The unidentified spiritual ringleader of the group was a leader of the pietistic movement Tabligh Eddawa (Society of Propaganda). Operating between Brescia and Bergamo, the man proving to be an effective fundraiser among the Pakistani-Afghan community in Italy, thanks to his religious authority as an imam and teacher of Koranic studies. In one case, police discovered the transfer of 55,268 euros via courier on a flight to Islamabad from Rome’s Fiumicino airport.

More often, the imam employed the money transfer system known as “hawala,” a mechanism for the hidden transfer of funds based on a bond of trust widespread in Muslim communities in Europe. Hawala operates parallel to the traditional banking system allowing for the transferal of a sum of money abroad by delivering it to a money broker, called a “hawaladar,” and providing him with a code or password.

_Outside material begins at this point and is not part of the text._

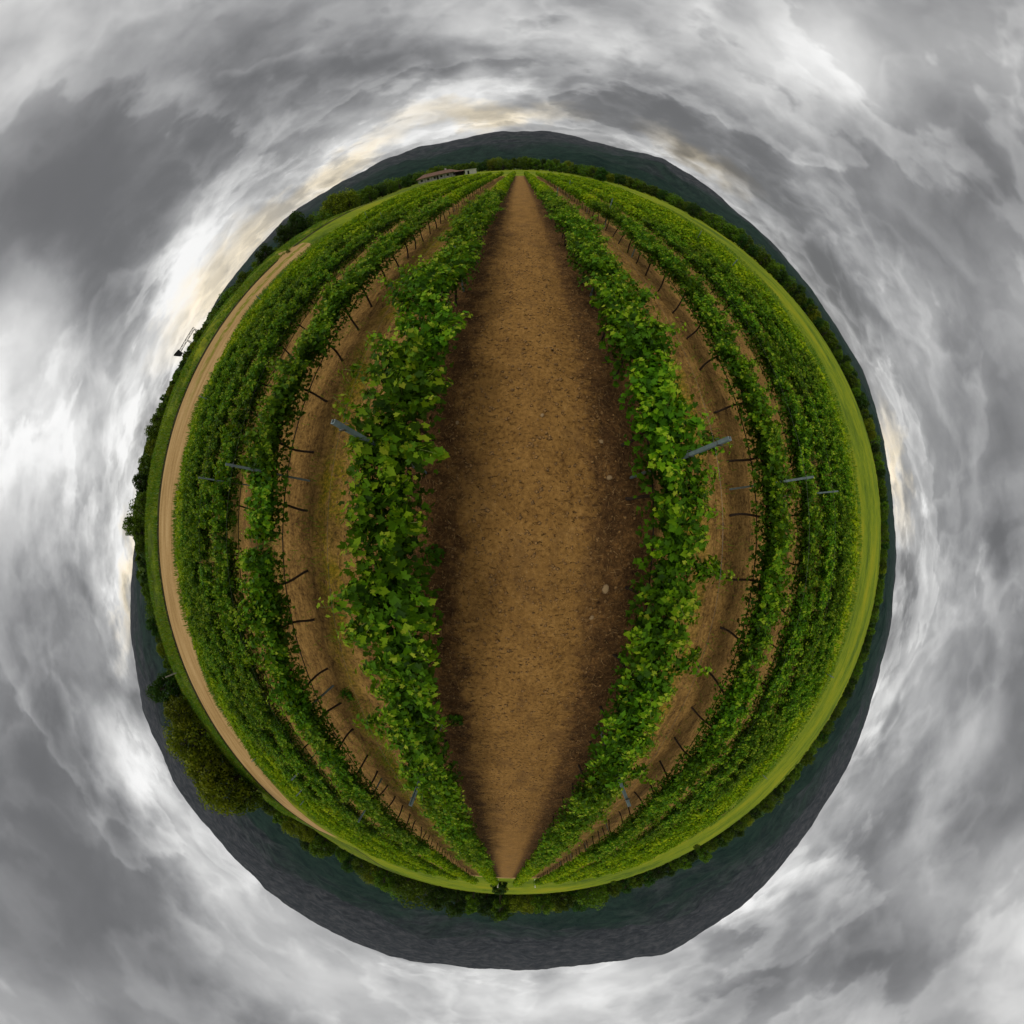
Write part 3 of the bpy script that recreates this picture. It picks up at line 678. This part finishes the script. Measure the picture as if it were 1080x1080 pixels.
# single trees that stand out
G1 = 'big trees behind the dirt road'
plant('mass', -118.3, 56, 5.7, 'tall dark round-topped tree, first of the big clump behind the dirt road', G1, wide=.85)
plant('olive', -122.3, 54, 4.9, 'olive-yellow tree between the dark round tree and the big clump', G1, wide=1.05)
plant('olive', -126.6, 57, 6.5, 'broad olive-green tree in the middle of the big clump behind the road', G1, wide=1.1)
plant('olive', -131.0, 60, 6.6, 'dense olive-green tree right of the middle of the big clump', G1, wide=1.1)
plant('olive', -135.2, 62, 6.9, 'tallest olive-green tree at the far end of the big clump behind the road', G1, wide=1.05)
plant('round', -138.4, 63, 4.6, 'smaller green tree closing the far end of the big clump', G1, wide=.9)
plant('dark', -108.6, 52, 2.9, 'lone dark dome-shaped tree on the bank between hedge and utility post', G1, wide=1.0)
plant('round', -93.4, 55, 4.5, 'bright green tree standing tallest in the hedge behind the dirt road', G1, wide=.9)
plant('dark', -37.8, 118, 3.9, 'big dark round tree at the upper left edge of the meadow', G1, wide=.95)
plant('dark', -40.6, 112, 3.4, 'dark tree leaning against the big round tree at upper left', G1, wide=.9)
plant('dark', -45.0, 100, 2.9, 'lower dark tree left of the big round tree, upper left meadow edge', G1, wide=1.1)
plant('olive', -31.3, 150, 3.1, 'light green broad tree between the big dark tree and the farmhouse', G1, wide=.95)
plant('olive', -29.0, 155, 2.7, 'second light green tree, nearer the farmhouse', G1, wide=.95)
plant('dark', 13.6, 150, 1.3, 'dark round tree standing out in front of the wood right of the aisle end', G1, wide=1.0)
plant('dark', 29.8, 165, 1.25, 'dark rounded tree at the upper right meadow edge', G1, wide=1.1)
plant('shrub', -41.8, 56, -1.1, 'round dark shrub beside the far end of the dirt road', 'shrubs of the meadow', 'shrub', 'shrub', .6)
plant('dark', -179.3, 72, -.1, 'broad dark bush closing the view past the bottom end of the aisle', 'shrubs of the meadow', 'shrub', 'shrub', 1.35)
plant('shrub', 163.5, 125, .35, 'round dark shrub on the meadow below the aisle, toward the tallest hill', 'shrubs of the meadow', 'shrub', 'shrub', .7)
plant('shrub', 150.0, 120, .15, 'low dark shrub on the meadow edge, lower right', 'shrubs of the meadow', 'shrub', 'shrub', .8)
# the hedgerows and tree belts round the field: (azimuth, distance, elevation of the tops)
RING = [(-180,150,3.35),(-172,150,3.78),(-166.5,152,3.1),(-154.4,150,2.24),(-147.2,140,2.92),(-140,120,1.72),(-132,80,1.38),(-122,62,1.6),(-113.6,54,1.15),(-108,53,1.7),(-101,53,3.2),(-92,54,3.5),(-86,54,3.4),(-79.7,56,3.2),(-74,58,2.5),(-68.3,62,2.4),(-62,68,2.2),(-55.7,76,2.5),(-50.4,86,2.2),(-44,100,1.6),(-37.8,128,1.9),(-31.8,160,2.1),(-27.7,170,1.9),(-20,215,1.5),(-12,235,1.25),(-5.8,235,1.25),(2,235,1.5),(14,215,1.15),(22,205,1.0),(29.8,195,1.0),(37,185,1.7),(53,170,1.6),(62,165,1.5),(74.4,165,1.25),(90.4,165,1.2),(103,160,0.95),(123.6,190,1.2),(135.4,185,1.72),(147.8,175,2.15),(159.8,165,2.41),(170.8,155,2.75),(178.8,150,2.41),(180,150,3.35)]
ra_, rd_, re_ = np.array(RING, float).T
SECT = [(-180, -139.5, 'from the aisle in the lower left hedgerow', 'trees of the hedgerow below the aisle'),
        (-139.5, -113, 'along the foot of the big olive-green clump', 'small trees under the big clump'),
        (-113, -72, 'from the lone dark tree in hedge behind dirt road', 'trees of the hedge behind the dirt road'),
        (-72, -47, 'from the gantry in the low upper left hedge', 'trees of the low hedge at upper left'),
        (-47, -17.2, 'from the big dark tree toward the farmhouse', 'trees of the belt left of the farmhouse'),
        (-17.2, 20, 'from the farmhouse in wood behind the aisle', 'trees of the wood behind the aisle end'),
        (20, 70, 'from the wood along the upper right meadow', 'trees along the upper right meadow edge'),
        (70, 125, 'counting downward along the far right meadow edge', 'trees along the far right meadow edge'),
        (125, 181, 'counting toward the aisle in lower right hedgerow', 'trees of the lower right hedgerow')]
cnt = 0
for a0, a1, where, grp in SECT:
    az = a0+.4; items = []
    while az < a1:
        dd = float(np.interp(az, ra_, rd_)); top = float(np.interp(az, ra_, re_))
        j = cnt % 2; cnt += 1
        if -17.8 < az < -6.6: dd += 30
        items.append((az, dd*(1+.10*j)+random.uniform(-2, 2), top*random.uniform(.62, 1.06) if j == 0 else top*random.uniform(.75, 1.1)))
        hgt = max(2.2, dd*math.tan(RAD(top))+1.2)
        az += math.degrees(hgt*random.uniform(.42, .72)/dd)
    seen = {}
    for k, (az, dd, top) in enumerate(items):
        kind = random.choices(['round', 'dark', 'tall', 'olive', 'shrub'], [4, 3, 1, 1, 2])[0]
        lk = {'round': 'mid green bushy tree', 'dark': 'dark green tree', 'tall': 'narrow upright tree', 'olive': 'olive-tinged broad tree', 'shrub': 'low wide shrubby tree'}[kind]
        seen[kind] = seen.get(kind, 0)+1
        plant(kind, az, dd, top, '%s, %s such %s' % (lk, ORD[min(seen[kind], 24)-1], where), grp, wide=random.uniform(.9, 1.25), zmin=1.6)
# far-off wood behind the belts, up to the foot of the hills
n = 14000; r = np.random.default_rng(77)
az = r.uniform(-180, 180, n); ring = np.interp(az, ra_, rd_)
dd = ring*1.22+6+ (r.random(n)**1.7)*(560-ring)
keep = ~((az > -17.5) & (az < -6.5) & (dd < 265)); az, dd, ring = az[keep], dd[keep], ring[keep]; n = len(az)
den = fbm(dd*np.sin(np.radians(az))/70, dd*np.cos(np.radians(az))/70, 3, 15); keep = den > .44; az, dd = az[keep], dd[keep]; n = len(az)
x, y = dd*np.sin(np.radians(az)), dd*np.cos(np.radians(az)); z0 = gz(x, y); hh = np.minimum(r.uniform(2.5, 6.5, n), np.maximum(1.2, 2.7+dd*np.tan(np.radians(np.interp(az, ra_, re_)*.85))-z0))
per = 16
u = r.normal(0, 1, (n, per, 3)); u /= np.linalg.norm(u, axis=2, keepdims=True); u[..., 2] = np.abs(u[..., 2])*1.0
C = np.stack([x, y, z0+hh*.12], 1)[:, None]+u*np.stack([hh*.62, hh*.62, hh*.86], 1)[:, None]*r.uniform(.7, 1.0, (n, per, 1))
N = u+r.normal(0, .4, u.shape); Sz = (hh[:, None]*r.uniform(.30, .52, (n, per)))
V, F = place_leaves(C.reshape(-1, 3), N.reshape(-1, 3), r.normal(0, 1, (n*per, 3)), Sz.ravel(), QT, QF)
tn = np.clip(np.repeat(r.normal(.45, .22, n), per)+r.normal(0, .15, n*per), 0, 1)
tag(link('woodland', mesh('woodland', V, F, [M['wood_leaf']], np.repeat(tn, 4))), 'dark far-off wood and scrub between the field edge and the foot of the hills', 'woodland', kind='stuff')

# ------------------------------------------------------------------ farmhouse and shed past the end of the rows
def at(az, dist): return (dist*math.sin(RAD(az)), dist*math.cos(RAD(az)))
hx, hy = at(-13.7, 205)
house = link('farmhouse', None, loc=(hx, hy, float(gz(hx, hy))), rz=RAD(13.7+3)); 
tag(house, 'long low white farmhouse with red-brown tiled roof beyond the end of the vine rows', 'farmhouse')
LH = 12.0; DH = 5.0
b = MB(); b.box(-LH, LH, -DH, DH, -.3, 2.7); link('wall', b.mesh('wall', M['white']), house)
b = MB(); e = .9
b.add([(-LH-e, -DH-1.6, 2.62), (LH+e, -DH-1.6, 2.62), (LH+e, DH+e, 2.62), (-LH-e, DH+e, 2.62), (-LH+4, 0, 4.7), (LH-4, 0, 4.7), (-LH-e, -DH-1.6, 2.80), (LH+e, -DH-1.6, 2.80), (LH+e, DH+e, 2.80), (-LH-e, DH+e, 2.80)],
      [(3, 2, 1, 0), (6, 7, 5, 4), (7, 8, 5), (8, 9, 4, 5), (9, 6, 4), (0, 1, 7, 6), (1, 2, 8, 7), (2, 3, 9, 8), (3, 0, 6, 9)])
roof = link('roof', b.mesh('roof', M['tile']), house)
b = MB(); b.box(5.2, 6.1, .6, 1.5, 3.4, 5.5); b.box(5.1, 6.2, .5, 1.6, 5.5, 5.62); link('chimney', b.mesh('chimney', M['white']), roof)
for k in range(6):
    x0 = -10.4+k*3.9
    b = MB(); b.box(x0, x0+1.35, -DH-.04, -DH+.02, .85, 2.15); wdw = link('window', b.mesh('window', M['glass']), house)
    b = MB(); b.box(x0-.1, x0+1.45, -DH-.09, -DH-.041, .74, .848); link('sill', b.mesh('sill', M['white']), wdw)
b = MB(); b.box(-.9, .3, -DH-.05, -DH+.02, .0, 2.2); link('door', b.mesh('door', M['darkwood']), house)
for k in range(7):
    b = MB(); x0 = -11.6+k*3.85; b.box(x0-.09, x0+.09, -DH-1.45, -DH-1.27, -.2, 2.615); link('porch_post', b.mesh('porch_post', M['darkwood']), house)
sx_, sy_ = at(-8.1, 196)
shed = link('shed', None, loc=(sx_, sy_, float(gz(sx_, sy_))), rz=RAD(8+3)); tag(shed, 'small white flat-roofed shed to the right of the farmhouse', 'shed')
b = MB(); b.box(-3.2, 3.2, -2, 2, -.2, 2.5); link('wall', b.mesh('wall', M['white']), shed)
b = MB(); b.box(-3.4, 3.4, -2.2, 2.2, 2.503, 2.72); link('roof', b.mesh('roof', M['paint']), shed)
b = MB(); b.box(-2.0, -.9, -2.05, -1.98, 0, 2.0); link('door', b.mesh('door', M['glass']), shed)
bx_, by_ = at(-10.0, 198)
barn = link('lean_to', None, loc=(bx_, by_, float(gz(bx_, by_))), rz=RAD(10+3)); tag(barn, 'dark open lean-to between the farmhouse and the white shed', 'lean-to')
b = MB(); b.box(-2.6, 2.6, 1.0, 1.3, -.2, 2.6); b.box(-2.6, -2.35, -2, 1.0, -.2, 2.3); b.box(2.35, 2.6, -2, 1.0, -.2, 2.3); link('wall', b.mesh('wall', M['darkwood']), barn)
b = MB(); b.add([(-2.8, -2.3, 2.32), (2.8, -2.3, 2.32), (2.8, 1.5, 2.78), (-2.8, 1.5, 2.78), (-2.8, -2.3, 2.42), (2.8, -2.3, 2.42), (2.8, 1.5, 2.88), (-2.8, 1.5, 2.88)], [(3,2,1,0),(4,5,6,7),(0,1,5,4),(1,2,6,5),(2,3,7,6),(3,0,4,7)]); link('roof', b.mesh('roof', M['tile']), barn)

# steel gantry with a dark hopper above the left hedge
D = 105.0
gx_, gy_ = at(-65.6, D); ex_, ey_ = at(-61.2, D+3)
base = float(gz(gx_, gy_)); ang = math.atan2(ey_-gy_, ex_-gx_); LN = math.hypot(ex_-gx_, ey_-gy_)
gan = link('gantry', None, loc=(gx_, gy_, base), rz=ang); tag(gan, 'dark steel gantry with a hopper at one end rising above the left hedge', 'gantry')
zt = H+D*math.tan(RAD(3.0))-base; zb = H+D*math.tan(RAD(2.65))-base
b = MB()
for yy in (-.5, .5):
    b.tube([(0, yy, zt), (LN, yy, zt)], .06, 6); b.tube([(0, yy, zb), (LN, yy, zb)], .06, 6)
    for k in range(9):
        x0 = LN*k/8; b.tube([(x0, yy, zb), (x0, yy, zt)], .05, 5)
        if k < 8: b.tube([(x0, yy, zb if k % 2 else zt), (x0+LN/8, yy, zt if k % 2 else zb)], .04, 5)
link('girder', b.mesh('girder', M['rust']), gan)
for k, x0 in enumerate((.2, LN*.5, LN-.2)):
    b = MB()
    for yy in (-.7, .7): b.tube([(x0, yy, -.3), (x0, yy*.6, zb)], .10, 6)
    link('leg', b.mesh('leg', M['rust']), gan)
b = MB(); q0, q1 = zb-.6, zt+.7
b.add([(-1.5, -.8, q1), (.4, -.8, q1-.4), (.4, .8, q1-.4), (-1.5, .8, q1), (-.8, -.4, q0), (.2, -.4, q0), (.2, .4, q0), (-.8, .4, q0)], [(3,2,1,0)[::-1],(4,5,6,7)[::-1],(0,1,5,4)[::-1],(1,2,6,5)[::-1],(2,3,7,6)[::-1],(3,0,4,7)[::-1]])
link('hopper', b.mesh('hopper', M['rust']), gan)
b = MB(); b.tube([(-.4, 0, q0), (-2.0, 0, base*0+1.0), (-2.6, 0, 0)], .12, 6); link('chute', b.mesh('chute', M['rust']), gan)

# posts by the tracks
px_, py_ = at(-116.8, 49); zz = float(gz(px_, py_))
pp = link('utility_post', None, loc=(px_, py_, zz)); tag(pp, 'pale slender wooden post on the grass bank left of the big tree clump', 'post')
b = MB(); b.tube([(0, 0, -.2), (.02, 0, 1.5), (.06, .02, H+49*math.tan(RAD(2.5))-zz)], [.10, .09, .07], 8); link('shaft', b.mesh('shaft', M['greypost']), pp)
b = MB(); b.tube([(-.30, -.3, 1.9), (.4, .35, 1.95)], .03, 5); link('crossbar', b.mesh('crossbar', M['greypost']), pp)
for az, lab in ((-179.0, 'short white marker post left of the bottom end of the aisle'), (175.3, 'short white marker post right of the bottom end of the aisle')):
    px_, py_ = at(az, 63); o = link('marker_post', None, loc=(px_, py_, float(gz(px_, py_)))); tag(o, lab, 'marker post', 'white marker posts by the headland')
    b = MB(); b.tube([(0, 0, -.1), (0, 0, 1.35)], .09, 8); link('shaft', b.mesh('shaft', M['paint']), o)
    b = MB(); b.tube([(0, 0, 1.351), (0, 0, 1.45), (0, 0, 1.50)], [.11, .10, .02], 8); link('cap', b.mesh('cap', M['paint']), o)

# ------------------------------------------------------------------ the hazy air between here and the hills
b = MB(); b.box(-5600, 5600, -5600, 5600, -8, 1100)
m, t = mat('haze_air')
pv = t.n('ShaderNodeVolumePrincipled', {'Color': (.84, .86, .92, 1), 'Density': 1.9e-5, 'Anisotropy': .2})
o_ = t.n('ShaderNodeOutputMaterial'); t.t.links.new(pv.outputs[0], o_.inputs['Volume'])
tag(link('haze', b.mesh('haze', m)), 'thin grey haze lying between the vineyard and the far hills', 'haze', kind='stuff')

The broker in turn contacts another hawaladar in the receiving country authorizing the disbursal of the sum, which the beneficiary then obtains by furnishing the agreed-upon password.

Known terrorists received money from the collections or donations raised by the activity of the imam arrested in Bergamo. Along with al-Qaeda, the associations “Theerek and Taliban,” “Theerek and Enifaz” and “Sharia and Mihammadi” were beneficiaries of his efforts.

The police still have nine pending arrest warrants for members of the terrorist cell. Of the suspected terrorists still at large, three are considered to certainly still be in Italy, while others are thought to have fled the country.